The appellate judges agreed that Boyce does not have standing to force the Bar to turn his complaint against Cooper over to another agency. Boyce had argued that the Bar had a conflict of interest since Cooper had served as the Bar’s attorney while working as state attorney general prior to the 2016 election.

The misconduct complaint arose from a longstanding legal fight between Boyce and Cooper resulting from the 2000 election for N.C. attorney general. Boyce had alleged that Cooper purposely maligned his reputation while campaigning against Boyce’s son in that election.

After 14 years of legal wrangling, Cooper apologized to Boyce. In connection with that fight, Boyce argued that the State Bar should discipline Cooper for violating two portions of the legal Rules of Professional Conduct.

Boyce argued in front of the three-judge appellate panel on Feb. 7, 2017. Judges issued their ruling nearly 14 months later.

The Appeals Court upheld most of a trial court ruling against Boyce and in favor of the State Bar. The one exception involved Boyce’s standing to seek a declaration that attorney discipline and misconduct matters could be addressed by forums other than State Bar proceedings. Appellate judges reversed the trial court’s ruling and agreed Boyce could pursue that matter.

In rejecting Boyce’s attempt to have the State Bar seek an outside alternative venue for his Cooper complaint, Judge Robert Hunter writes that he and his colleagues were forced to search for precedents in other states.

“We agree with the precedent from our sister states and hold the Plaintiff has not alleged a cognizable legal injury in this case,” according to Hunter’s opinion. “The State Bar disciplinary process is intended ‘to protect the public, the courts, and the legal profession.’ Under our State Bar’s disciplinary procedures, the complainant has no control over when, how, or whether the State Bar pursues his grievance.

“After reporting the alleged attorney misconduct to the Bar, the complainant’s interest in the case going forward is the same as all other members of the public — to see a state agency protect the public from attorney misconduct by pursuing discipline for unethical behavior.”

Hunter later amplifies his assessment that Boyce did not have legal standing to force the State Bar to proceed against Cooper. “To hold otherwise, there would be no reason why similarly situated people — including, importantly, victims of crimes — could not bring suit when they believed those handling their case had a conflict of interest.
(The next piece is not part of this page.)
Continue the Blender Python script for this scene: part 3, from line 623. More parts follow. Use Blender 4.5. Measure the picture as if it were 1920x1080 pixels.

This runs counter to the long-standing principle that when our government investigates and prosecutes wrongdoers, it does so to vindicate public interests, not private ones. This, in turn, means those aggrieved by the alleged wrongdoing have no standing to ask the courts to intervene in government investigations or prosecutions.”

In a concurring opinion, Judge Richard Dietz lends support to Boyce’s argument about a possible conflict of interest in the case. “It is worth emphasizing that Boyce has alleged a credible conflict of interest in this case. At the time Boyce submitted his grievance and was awaiting an investigation by the State Bar, Cooper, then serving as our State’s Attorney General, was representing the Bar in perhaps the highest profile legal issue in State Bar history — a lawsuit by LegalZoom that threatened to upend the Bar’s core mission of licensing and regulating the practice of law in our State.”

“One does not need to be a lawyer (and certainly not a State Bar lawyer trained to investigate conflicts of interest) to recognize that the State Bar itself has a potential conflict of interest when it is asked to investigate a lawyer who is actively representing the Bar in high-profile litigation, and who may possess confidential information about the Bar and its handling of past attorney discipline investigations,” Dietz added.

Boyce says the ruling should prompt some questions. “Will Cooper and the State Bar seek appeal to [the] Supreme Court? I won’t.”